"""
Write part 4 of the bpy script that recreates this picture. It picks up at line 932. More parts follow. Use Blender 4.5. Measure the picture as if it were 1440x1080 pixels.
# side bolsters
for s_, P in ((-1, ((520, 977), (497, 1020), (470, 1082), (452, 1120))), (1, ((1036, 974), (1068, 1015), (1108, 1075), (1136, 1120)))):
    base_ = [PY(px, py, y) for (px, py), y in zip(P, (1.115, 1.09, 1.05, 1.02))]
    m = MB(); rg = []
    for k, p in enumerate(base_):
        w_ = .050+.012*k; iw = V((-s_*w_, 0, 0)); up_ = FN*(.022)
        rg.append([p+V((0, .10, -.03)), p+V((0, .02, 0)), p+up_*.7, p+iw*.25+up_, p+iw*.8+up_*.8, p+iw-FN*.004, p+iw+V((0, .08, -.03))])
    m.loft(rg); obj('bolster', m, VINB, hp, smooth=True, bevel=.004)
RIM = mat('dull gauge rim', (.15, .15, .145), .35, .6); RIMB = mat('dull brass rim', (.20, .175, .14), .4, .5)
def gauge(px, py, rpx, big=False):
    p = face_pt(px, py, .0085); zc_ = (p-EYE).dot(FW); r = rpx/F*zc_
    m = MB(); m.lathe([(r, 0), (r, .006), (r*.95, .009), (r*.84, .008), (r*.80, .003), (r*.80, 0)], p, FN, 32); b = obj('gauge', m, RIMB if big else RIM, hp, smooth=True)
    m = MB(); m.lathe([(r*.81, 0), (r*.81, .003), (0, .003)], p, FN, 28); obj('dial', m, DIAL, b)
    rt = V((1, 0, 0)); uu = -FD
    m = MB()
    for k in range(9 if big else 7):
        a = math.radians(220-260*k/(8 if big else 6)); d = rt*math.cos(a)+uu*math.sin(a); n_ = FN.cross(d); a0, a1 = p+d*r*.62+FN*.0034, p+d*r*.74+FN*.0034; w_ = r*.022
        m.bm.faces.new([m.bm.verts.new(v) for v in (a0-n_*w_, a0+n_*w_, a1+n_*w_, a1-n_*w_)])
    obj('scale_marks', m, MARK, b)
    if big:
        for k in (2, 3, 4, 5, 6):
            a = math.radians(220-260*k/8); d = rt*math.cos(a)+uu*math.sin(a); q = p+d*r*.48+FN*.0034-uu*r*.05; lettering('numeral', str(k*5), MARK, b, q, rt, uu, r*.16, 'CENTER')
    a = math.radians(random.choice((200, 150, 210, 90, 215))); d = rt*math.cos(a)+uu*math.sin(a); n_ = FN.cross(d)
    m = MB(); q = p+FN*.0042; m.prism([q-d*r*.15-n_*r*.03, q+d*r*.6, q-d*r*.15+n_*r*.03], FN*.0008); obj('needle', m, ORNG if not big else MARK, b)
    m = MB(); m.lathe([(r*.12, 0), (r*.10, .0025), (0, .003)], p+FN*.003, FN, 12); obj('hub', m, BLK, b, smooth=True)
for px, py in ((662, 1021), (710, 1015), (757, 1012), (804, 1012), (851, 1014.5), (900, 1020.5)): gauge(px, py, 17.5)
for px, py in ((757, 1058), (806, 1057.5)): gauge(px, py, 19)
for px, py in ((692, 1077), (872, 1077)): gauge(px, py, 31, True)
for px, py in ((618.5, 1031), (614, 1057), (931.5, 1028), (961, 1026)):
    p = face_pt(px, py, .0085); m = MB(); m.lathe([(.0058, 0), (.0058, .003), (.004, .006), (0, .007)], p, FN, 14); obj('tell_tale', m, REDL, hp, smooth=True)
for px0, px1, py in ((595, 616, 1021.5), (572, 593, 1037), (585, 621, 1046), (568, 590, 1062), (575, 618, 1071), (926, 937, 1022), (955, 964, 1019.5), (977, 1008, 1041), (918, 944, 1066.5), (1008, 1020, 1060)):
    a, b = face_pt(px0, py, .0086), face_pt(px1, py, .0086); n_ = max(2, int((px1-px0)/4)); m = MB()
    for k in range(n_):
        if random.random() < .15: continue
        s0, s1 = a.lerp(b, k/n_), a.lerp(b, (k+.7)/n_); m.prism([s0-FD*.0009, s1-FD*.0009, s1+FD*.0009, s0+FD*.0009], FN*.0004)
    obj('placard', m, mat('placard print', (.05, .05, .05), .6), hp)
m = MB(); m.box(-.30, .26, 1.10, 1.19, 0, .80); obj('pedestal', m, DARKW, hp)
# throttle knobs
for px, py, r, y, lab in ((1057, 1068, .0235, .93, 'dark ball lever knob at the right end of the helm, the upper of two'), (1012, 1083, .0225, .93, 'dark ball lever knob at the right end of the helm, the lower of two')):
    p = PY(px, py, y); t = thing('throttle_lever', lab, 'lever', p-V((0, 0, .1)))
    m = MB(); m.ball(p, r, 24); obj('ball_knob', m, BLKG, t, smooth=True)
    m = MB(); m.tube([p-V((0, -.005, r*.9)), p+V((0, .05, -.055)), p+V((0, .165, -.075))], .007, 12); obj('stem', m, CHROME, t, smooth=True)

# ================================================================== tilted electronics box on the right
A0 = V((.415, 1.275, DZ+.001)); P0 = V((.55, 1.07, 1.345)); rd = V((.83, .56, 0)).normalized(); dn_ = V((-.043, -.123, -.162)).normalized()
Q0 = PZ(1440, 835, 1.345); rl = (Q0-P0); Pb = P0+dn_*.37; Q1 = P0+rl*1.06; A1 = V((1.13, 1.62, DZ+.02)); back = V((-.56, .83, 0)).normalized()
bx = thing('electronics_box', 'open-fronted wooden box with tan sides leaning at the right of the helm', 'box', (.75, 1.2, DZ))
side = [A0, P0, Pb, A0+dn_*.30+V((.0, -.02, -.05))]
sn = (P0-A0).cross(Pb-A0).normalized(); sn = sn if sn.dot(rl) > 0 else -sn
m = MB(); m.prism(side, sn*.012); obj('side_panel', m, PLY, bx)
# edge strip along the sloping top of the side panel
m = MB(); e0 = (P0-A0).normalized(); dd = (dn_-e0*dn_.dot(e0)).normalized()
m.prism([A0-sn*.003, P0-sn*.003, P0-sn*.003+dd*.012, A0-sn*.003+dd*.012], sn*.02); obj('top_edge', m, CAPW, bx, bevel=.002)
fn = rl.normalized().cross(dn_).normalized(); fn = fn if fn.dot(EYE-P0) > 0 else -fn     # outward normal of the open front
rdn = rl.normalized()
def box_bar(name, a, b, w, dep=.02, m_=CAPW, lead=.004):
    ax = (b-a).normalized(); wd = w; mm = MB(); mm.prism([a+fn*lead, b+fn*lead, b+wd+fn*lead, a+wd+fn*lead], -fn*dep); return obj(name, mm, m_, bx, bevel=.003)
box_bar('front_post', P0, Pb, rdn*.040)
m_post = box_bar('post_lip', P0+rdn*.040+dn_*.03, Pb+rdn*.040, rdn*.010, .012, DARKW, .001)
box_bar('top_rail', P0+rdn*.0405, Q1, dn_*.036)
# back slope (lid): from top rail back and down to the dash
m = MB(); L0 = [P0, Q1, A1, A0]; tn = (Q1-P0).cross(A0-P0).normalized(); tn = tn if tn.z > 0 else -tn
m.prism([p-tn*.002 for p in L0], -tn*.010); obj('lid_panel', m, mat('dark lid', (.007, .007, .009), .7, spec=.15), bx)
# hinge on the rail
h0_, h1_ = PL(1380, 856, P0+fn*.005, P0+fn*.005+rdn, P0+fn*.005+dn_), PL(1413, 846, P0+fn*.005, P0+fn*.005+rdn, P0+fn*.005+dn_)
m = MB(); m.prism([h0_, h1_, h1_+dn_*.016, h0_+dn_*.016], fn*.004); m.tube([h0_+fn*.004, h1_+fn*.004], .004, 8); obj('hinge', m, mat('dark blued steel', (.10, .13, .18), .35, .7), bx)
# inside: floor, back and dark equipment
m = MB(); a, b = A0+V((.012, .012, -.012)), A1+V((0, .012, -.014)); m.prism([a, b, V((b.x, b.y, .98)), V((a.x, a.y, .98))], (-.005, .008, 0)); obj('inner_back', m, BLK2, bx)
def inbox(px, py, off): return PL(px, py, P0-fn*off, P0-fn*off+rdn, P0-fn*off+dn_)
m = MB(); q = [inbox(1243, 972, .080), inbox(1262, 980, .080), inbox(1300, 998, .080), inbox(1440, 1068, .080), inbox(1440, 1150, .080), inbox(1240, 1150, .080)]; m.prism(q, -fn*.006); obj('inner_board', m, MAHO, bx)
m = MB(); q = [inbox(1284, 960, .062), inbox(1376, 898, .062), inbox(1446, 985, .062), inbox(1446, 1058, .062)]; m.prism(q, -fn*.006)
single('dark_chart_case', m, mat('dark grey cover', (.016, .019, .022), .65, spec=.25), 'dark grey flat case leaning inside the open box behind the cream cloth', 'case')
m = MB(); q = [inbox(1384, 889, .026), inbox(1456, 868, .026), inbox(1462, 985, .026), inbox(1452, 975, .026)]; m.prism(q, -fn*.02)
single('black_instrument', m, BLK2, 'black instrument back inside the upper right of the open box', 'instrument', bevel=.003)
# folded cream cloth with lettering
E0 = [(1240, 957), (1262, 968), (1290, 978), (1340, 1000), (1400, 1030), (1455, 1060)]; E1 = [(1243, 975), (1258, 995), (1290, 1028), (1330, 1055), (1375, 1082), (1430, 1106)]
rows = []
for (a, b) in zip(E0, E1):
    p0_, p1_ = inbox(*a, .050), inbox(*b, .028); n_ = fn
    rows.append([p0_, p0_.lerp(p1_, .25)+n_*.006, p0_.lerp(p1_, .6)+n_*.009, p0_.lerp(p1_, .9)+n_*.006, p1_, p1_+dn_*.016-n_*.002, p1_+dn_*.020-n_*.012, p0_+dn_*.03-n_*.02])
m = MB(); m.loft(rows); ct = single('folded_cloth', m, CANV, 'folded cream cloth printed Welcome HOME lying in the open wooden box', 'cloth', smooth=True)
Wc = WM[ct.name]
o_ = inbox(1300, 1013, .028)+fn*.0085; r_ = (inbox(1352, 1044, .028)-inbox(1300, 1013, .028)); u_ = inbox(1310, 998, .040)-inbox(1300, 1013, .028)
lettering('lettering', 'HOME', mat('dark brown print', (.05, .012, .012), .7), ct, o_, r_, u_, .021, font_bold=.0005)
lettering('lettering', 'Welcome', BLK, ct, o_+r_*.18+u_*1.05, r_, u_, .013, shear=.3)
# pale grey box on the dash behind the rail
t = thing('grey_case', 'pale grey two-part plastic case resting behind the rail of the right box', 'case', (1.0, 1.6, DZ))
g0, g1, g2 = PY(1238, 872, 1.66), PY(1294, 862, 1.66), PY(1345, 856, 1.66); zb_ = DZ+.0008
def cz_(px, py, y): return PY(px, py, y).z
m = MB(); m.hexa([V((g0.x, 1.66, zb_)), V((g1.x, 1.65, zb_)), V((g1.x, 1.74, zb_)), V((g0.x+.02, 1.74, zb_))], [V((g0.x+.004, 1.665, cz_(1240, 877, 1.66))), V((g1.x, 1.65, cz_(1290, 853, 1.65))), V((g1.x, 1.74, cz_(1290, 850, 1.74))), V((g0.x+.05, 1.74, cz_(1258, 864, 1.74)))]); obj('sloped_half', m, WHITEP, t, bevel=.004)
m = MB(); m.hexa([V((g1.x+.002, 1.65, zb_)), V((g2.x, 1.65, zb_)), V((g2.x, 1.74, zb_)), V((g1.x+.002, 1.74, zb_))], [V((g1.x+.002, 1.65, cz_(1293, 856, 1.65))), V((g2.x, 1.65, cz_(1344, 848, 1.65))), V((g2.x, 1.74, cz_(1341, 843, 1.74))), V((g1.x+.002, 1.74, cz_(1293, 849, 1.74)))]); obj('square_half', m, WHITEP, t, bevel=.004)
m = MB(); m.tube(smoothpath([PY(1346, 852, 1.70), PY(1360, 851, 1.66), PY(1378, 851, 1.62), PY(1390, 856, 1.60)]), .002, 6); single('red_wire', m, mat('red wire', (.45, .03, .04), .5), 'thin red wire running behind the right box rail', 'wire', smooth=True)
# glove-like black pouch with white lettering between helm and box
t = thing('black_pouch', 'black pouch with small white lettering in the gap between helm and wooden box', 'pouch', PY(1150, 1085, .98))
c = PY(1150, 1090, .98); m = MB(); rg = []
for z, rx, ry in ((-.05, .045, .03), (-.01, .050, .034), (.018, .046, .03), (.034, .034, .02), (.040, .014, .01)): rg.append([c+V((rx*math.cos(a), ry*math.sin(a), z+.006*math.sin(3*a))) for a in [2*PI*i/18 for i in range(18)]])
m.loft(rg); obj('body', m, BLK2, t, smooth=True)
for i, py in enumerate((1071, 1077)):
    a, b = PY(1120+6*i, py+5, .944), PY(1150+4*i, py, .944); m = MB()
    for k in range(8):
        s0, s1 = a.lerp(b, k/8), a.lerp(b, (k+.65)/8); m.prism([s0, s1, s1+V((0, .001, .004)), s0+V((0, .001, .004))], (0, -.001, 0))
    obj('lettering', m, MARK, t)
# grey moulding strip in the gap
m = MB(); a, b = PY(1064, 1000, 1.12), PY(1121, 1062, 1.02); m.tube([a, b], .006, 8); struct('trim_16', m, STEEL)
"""
PROMPT
Search the lines above for the string "part" and copy each line that has it.

EXERCISE RESPONSE
Write part 4 of the bpy script that recreates this picture. It picks up at line 932. More parts follow. Use Blender 4.5. Measure the picture as if it were 1440x1080 pixels.
t = thing('grey_case', 'pale grey two-part plastic case resting behind the rail of the right box', 'case', (1.0, 1.6, DZ))